On The Road to Fes 2.0
/There’s something to be said about a sunrise over a cemetery. Let me be clear, this is no ordinary cemetery. It’s one of the oldest Jewish cemeteries in Morocco, located in the Mellah (old Jewish quarter) of Fes.
More than 13,000 are buried here, from the tzadikim (righteous) Rabbis to the unmarked graves of those who died during the epidemics. Gravestones date from the 17th century to as recently as last month.
Around the corner within the Medina (old city) is Ibn Danan Synagogue, one of the oldest in the region. Built in the 1600’s when the Jewish population flourished it closed in the 1970’s as the jewish population dwindled. It underwent a renovation in the 1990’s letting this cultural gem shine for visitors from all over the world.
Before meandering through the medina, we stopped to admire the official Royal Palace and the famous 7 golden gates that mark its entrance (more on the ornate brass doors later). A popular outdoor picture spot because the palace is not open to the public. We are told this 80-acre facility includes a golf course designed by Jack Nicklaus!

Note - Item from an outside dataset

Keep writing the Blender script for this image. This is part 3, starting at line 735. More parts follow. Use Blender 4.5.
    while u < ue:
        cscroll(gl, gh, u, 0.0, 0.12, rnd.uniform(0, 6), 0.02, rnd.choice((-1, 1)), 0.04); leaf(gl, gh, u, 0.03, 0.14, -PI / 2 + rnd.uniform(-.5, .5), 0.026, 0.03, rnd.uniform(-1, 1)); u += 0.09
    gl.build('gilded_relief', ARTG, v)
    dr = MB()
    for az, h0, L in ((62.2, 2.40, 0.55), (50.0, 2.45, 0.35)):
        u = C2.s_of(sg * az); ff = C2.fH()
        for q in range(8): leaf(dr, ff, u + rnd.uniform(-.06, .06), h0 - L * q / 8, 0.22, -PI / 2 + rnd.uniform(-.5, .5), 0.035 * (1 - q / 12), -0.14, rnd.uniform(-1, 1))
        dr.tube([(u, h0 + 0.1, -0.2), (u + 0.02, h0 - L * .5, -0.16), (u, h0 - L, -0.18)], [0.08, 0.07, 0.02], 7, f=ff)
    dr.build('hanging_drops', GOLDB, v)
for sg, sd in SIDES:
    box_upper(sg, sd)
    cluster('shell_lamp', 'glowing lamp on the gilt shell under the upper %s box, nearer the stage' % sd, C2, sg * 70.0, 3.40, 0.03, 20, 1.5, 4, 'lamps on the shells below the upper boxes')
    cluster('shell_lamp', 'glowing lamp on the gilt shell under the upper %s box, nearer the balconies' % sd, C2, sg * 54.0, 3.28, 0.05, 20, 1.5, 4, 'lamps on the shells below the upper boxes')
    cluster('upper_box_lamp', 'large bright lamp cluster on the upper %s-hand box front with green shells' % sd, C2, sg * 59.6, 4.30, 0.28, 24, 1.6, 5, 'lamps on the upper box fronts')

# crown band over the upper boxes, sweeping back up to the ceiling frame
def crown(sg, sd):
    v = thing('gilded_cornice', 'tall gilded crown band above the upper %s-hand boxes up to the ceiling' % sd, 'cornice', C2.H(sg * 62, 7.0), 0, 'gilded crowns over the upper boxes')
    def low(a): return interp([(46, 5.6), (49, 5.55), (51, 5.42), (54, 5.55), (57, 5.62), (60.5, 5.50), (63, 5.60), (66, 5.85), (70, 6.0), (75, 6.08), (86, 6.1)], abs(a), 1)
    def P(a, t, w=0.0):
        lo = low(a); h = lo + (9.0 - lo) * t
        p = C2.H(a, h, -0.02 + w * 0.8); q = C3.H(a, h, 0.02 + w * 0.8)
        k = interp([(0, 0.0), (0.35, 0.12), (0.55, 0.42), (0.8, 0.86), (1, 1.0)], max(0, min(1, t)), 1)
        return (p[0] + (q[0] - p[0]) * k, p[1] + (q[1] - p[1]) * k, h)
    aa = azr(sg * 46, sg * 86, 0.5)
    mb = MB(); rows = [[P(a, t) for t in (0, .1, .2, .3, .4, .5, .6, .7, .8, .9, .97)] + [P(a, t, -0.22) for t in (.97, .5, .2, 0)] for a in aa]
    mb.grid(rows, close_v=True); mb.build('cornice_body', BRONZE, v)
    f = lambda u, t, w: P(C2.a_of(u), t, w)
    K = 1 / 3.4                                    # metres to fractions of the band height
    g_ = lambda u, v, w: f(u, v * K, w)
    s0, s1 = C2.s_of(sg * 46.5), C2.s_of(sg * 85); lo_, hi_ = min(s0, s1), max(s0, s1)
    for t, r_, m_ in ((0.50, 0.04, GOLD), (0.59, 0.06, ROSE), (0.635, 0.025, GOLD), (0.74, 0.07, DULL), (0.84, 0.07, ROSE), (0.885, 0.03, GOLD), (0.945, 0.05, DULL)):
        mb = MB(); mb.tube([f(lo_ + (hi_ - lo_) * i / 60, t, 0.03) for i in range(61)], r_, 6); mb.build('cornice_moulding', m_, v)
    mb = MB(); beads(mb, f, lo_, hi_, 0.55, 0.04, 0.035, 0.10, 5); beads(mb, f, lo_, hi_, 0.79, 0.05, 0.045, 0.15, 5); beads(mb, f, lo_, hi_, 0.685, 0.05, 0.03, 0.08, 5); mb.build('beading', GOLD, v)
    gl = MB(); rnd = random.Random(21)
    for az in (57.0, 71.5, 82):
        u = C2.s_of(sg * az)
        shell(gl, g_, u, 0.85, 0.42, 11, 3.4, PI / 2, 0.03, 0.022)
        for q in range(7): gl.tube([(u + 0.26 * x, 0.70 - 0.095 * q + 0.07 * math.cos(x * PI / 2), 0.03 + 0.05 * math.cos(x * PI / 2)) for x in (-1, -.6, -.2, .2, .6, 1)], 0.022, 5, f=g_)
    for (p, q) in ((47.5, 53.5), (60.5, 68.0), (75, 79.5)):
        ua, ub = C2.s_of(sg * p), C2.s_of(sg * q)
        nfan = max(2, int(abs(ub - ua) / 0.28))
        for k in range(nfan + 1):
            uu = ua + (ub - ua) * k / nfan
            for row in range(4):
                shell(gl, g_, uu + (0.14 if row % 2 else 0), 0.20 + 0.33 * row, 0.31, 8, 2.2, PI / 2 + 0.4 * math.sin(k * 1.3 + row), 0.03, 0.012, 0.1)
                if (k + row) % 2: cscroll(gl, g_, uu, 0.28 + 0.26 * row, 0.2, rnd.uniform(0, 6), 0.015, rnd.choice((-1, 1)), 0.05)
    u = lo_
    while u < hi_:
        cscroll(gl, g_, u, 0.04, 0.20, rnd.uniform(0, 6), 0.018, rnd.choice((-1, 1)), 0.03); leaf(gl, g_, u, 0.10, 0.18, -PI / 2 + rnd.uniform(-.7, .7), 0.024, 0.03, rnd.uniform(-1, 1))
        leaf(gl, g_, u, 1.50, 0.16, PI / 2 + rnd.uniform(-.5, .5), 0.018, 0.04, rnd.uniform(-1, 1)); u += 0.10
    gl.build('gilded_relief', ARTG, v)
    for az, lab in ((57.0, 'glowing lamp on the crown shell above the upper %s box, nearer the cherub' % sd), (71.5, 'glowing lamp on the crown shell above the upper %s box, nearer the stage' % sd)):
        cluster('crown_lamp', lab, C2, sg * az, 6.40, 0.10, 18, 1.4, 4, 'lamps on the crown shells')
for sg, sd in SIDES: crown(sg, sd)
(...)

It is also said there is a plan to open the palace to the public within the next few years.
Just before the entrance to the old city we got a quick tour of a pottery and mosaic workshop, and an opportunity to shop!
With a new appreciation for this elaborate art work, we made our way into the medina. The 14th century walls surrounding the old city have been built, destroyed and rebuilt a dozen times. The only way to navigate your way through is by walking, with miles of narrow winding roads. While it feels like a step back in time, it is still a vibrant city with 300,000 people living in the old section.
Nestled within the marketplace and craft shops is one of the world’s oldest universities. Built in the Moore style of architecture, the 12th century structure is built with wood, stucco and mosaic featuring the green color of Islam. The curriculum - beyond challenging. Students have a maximum of 10 years to graduate - only 15% do.
We got a pungent insight into the ancient art of tanning and dyeing at Chouara Tannery. This family owned business dates back to the 11th century. Cow urine and pigeon poop are the secret to the softness. Fortunately, visitors on the tour are given sprigs of fresh mint to offset the smell! The brilliant colors come from natural dyes - yellow from saffron, blue from indigo, red from poppy and so on.
Now, back to those palace brass doors. Our last stop in the Medina was L’Art Des Fibule, a three-generation bronze craft shop. During a demonstration our host explained that his father was the artist who created the brass doors at the Royal Palace entrance during it’s renovation in the 1960’s! I wasn’t the only one who left with a lovely purchase.
Our group dinner was a perfect way to wrap up this adventurous day. Traditional Moroccan food, entertainment and celebration! Tomorrow, we head to Marrakech.